* BEGIN DATASET EXTRACT *

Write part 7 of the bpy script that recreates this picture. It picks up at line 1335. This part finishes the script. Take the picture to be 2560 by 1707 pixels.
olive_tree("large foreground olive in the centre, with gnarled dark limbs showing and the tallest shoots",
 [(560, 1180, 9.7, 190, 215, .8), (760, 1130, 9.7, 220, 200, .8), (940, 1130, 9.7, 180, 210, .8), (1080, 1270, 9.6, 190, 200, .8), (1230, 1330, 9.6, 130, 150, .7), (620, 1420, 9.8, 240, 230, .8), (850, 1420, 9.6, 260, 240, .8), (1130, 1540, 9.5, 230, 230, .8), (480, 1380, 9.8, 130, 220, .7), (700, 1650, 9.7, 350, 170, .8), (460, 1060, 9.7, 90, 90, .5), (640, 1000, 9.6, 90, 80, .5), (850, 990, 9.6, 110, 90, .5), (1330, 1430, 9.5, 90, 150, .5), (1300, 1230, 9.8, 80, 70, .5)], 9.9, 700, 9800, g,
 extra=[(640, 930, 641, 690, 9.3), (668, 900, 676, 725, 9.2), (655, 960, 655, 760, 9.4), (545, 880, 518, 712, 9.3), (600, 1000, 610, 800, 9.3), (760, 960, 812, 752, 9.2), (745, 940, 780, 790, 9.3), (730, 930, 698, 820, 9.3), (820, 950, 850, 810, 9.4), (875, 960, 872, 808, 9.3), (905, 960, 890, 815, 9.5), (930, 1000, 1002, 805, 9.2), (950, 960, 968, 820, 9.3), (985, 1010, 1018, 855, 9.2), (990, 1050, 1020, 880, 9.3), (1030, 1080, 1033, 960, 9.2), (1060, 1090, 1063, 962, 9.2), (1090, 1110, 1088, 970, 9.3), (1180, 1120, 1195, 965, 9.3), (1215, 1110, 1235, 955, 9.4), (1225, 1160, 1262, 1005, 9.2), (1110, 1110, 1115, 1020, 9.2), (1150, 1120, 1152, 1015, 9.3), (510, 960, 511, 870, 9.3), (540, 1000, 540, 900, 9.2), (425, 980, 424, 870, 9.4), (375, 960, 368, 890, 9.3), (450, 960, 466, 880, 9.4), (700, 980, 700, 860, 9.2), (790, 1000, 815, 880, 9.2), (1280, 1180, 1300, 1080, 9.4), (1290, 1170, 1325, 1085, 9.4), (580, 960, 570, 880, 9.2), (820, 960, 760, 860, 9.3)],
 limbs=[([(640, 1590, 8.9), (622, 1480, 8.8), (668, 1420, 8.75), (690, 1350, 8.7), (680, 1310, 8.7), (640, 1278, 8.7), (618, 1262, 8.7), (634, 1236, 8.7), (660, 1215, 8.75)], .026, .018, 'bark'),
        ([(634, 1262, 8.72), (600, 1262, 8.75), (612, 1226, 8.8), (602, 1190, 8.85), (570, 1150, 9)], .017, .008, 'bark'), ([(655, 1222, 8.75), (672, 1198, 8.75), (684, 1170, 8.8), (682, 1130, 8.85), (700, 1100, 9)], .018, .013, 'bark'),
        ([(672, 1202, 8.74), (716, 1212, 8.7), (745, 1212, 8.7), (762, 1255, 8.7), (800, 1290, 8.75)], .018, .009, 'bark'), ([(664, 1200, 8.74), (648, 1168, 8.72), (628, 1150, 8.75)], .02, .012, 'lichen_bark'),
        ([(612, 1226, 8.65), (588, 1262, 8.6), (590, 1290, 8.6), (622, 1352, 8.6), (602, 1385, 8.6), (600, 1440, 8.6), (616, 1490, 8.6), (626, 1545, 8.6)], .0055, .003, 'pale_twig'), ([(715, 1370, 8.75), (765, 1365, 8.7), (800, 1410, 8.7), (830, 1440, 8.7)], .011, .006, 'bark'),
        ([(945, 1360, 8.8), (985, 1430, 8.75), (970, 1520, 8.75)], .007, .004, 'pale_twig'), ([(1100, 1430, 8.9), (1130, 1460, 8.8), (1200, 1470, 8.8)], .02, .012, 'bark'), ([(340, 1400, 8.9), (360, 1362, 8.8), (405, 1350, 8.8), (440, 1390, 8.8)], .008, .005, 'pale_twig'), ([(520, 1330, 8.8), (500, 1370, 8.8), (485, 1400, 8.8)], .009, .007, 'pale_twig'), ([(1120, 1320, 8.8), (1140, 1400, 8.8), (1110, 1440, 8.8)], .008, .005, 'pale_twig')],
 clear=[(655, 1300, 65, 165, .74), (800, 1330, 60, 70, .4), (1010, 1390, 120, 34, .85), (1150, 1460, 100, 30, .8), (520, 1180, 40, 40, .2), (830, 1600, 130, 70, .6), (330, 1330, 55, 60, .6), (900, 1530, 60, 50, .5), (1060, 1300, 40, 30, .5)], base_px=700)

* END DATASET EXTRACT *

Extract the complete listing verbatim.

## OUTPUT FOR THIS TASK
Write part 7 of the bpy script that recreates this picture. It picks up at line 1335. This part finishes the script. Take the picture to be 2560 by 1707 pixels.
olive_tree("large foreground olive in the centre, with gnarled dark limbs showing and the tallest shoots",
 [(560, 1180, 9.7, 190, 215, .8), (760, 1130, 9.7, 220, 200, .8), (940, 1130, 9.7, 180, 210, .8), (1080, 1270, 9.6, 190, 200, .8), (1230, 1330, 9.6, 130, 150, .7), (620, 1420, 9.8, 240, 230, .8), (850, 1420, 9.6, 260, 240, .8), (1130, 1540, 9.5, 230, 230, .8), (480, 1380, 9.8, 130, 220, .7), (700, 1650, 9.7, 350, 170, .8), (460, 1060, 9.7, 90, 90, .5), (640, 1000, 9.6, 90, 80, .5), (850, 990, 9.6, 110, 90, .5), (1330, 1430, 9.5, 90, 150, .5), (1300, 1230, 9.8, 80, 70, .5)], 9.9, 700, 9800, g,
 extra=[(640, 930, 641, 690, 9.3), (668, 900, 676, 725, 9.2), (655, 960, 655, 760, 9.4), (545, 880, 518, 712, 9.3), (600, 1000, 610, 800, 9.3), (760, 960, 812, 752, 9.2), (745, 940, 780, 790, 9.3), (730, 930, 698, 820, 9.3), (820, 950, 850, 810, 9.4), (875, 960, 872, 808, 9.3), (905, 960, 890, 815, 9.5), (930, 1000, 1002, 805, 9.2), (950, 960, 968, 820, 9.3), (985, 1010, 1018, 855, 9.2), (990, 1050, 1020, 880, 9.3), (1030, 1080, 1033, 960, 9.2), (1060, 1090, 1063, 962, 9.2), (1090, 1110, 1088, 970, 9.3), (1180, 1120, 1195, 965, 9.3), (1215, 1110, 1235, 955, 9.4), (1225, 1160, 1262, 1005, 9.2), (1110, 1110, 1115, 1020, 9.2), (1150, 1120, 1152, 1015, 9.3), (510, 960, 511, 870, 9.3), (540, 1000, 540, 900, 9.2), (425, 980, 424, 870, 9.4), (375, 960, 368, 890, 9.3), (450, 960, 466, 880, 9.4), (700, 980, 700, 860, 9.2), (790, 1000, 815, 880, 9.2), (1280, 1180, 1300, 1080, 9.4), (1290, 1170, 1325, 1085, 9.4), (580, 960, 570, 880, 9.2), (820, 960, 760, 860, 9.3)],
 limbs=[([(640, 1590, 8.9), (622, 1480, 8.8), (668, 1420, 8.75), (690, 1350, 8.7), (680, 1310, 8.7), (640, 1278, 8.7), (618, 1262, 8.7), (634, 1236, 8.7), (660, 1215, 8.75)], .026, .018, 'bark'),
        ([(634, 1262, 8.72), (600, 1262, 8.75), (612, 1226, 8.8), (602, 1190, 8.85), (570, 1150, 9)], .017, .008, 'bark'), ([(655, 1222, 8.75), (672, 1198, 8.75), (684, 1170, 8.8), (682, 1130, 8.85), (700, 1100, 9)], .018, .013, 'bark'),
        ([(672, 1202, 8.74), (716, 1212, 8.7), (745, 1212, 8.7), (762, 1255, 8.7), (800, 1290, 8.75)], .018, .009, 'bark'), ([(664, 1200, 8.74), (648, 1168, 8.72), (628, 1150, 8.75)], .02, .012, 'lichen_bark'),
        ([(612, 1226, 8.65), (588, 1262, 8.6), (590, 1290, 8.6), (622, 1352, 8.6), (602, 1385, 8.6), (600, 1440, 8.6), (616, 1490, 8.6), (626, 1545, 8.6)], .0055, .003, 'pale_twig'), ([(715, 1370, 8.75), (765, 1365, 8.7), (800, 1410, 8.7), (830, 1440, 8.7)], .011, .006, 'bark'),
        ([(945, 1360, 8.8), (985, 1430, 8.75), (970, 1520, 8.75)], .007, .004, 'pale_twig'), ([(1100, 1430, 8.9), (1130, 1460, 8.8), (1200, 1470, 8.8)], .02, .012, 'bark'), ([(340, 1400, 8.9), (360, 1362, 8.8), (405, 1350, 8.8), (440, 1390, 8.8)], .008, .005, 'pale_twig'), ([(520, 1330, 8.8), (500, 1370, 8.8), (485, 1400, 8.8)], .009, .007, 'pale_twig'), ([(1120, 1320, 8.8), (1140, 1400, 8.8), (1110, 1440, 8.8)], .008, .005, 'pale_twig')],
 clear=[(655, 1300, 65, 165, .74), (800, 1330, 60, 70, .4), (1010, 1390, 120, 34, .85), (1150, 1460, 100, 30, .8), (520, 1180, 40, 40, .2), (830, 1600, 130, 70, .6), (330, 1330, 55, 60, .6), (900, 1530, 60, 50, .5), (1060, 1300, 40, 30, .5)], base_px=700)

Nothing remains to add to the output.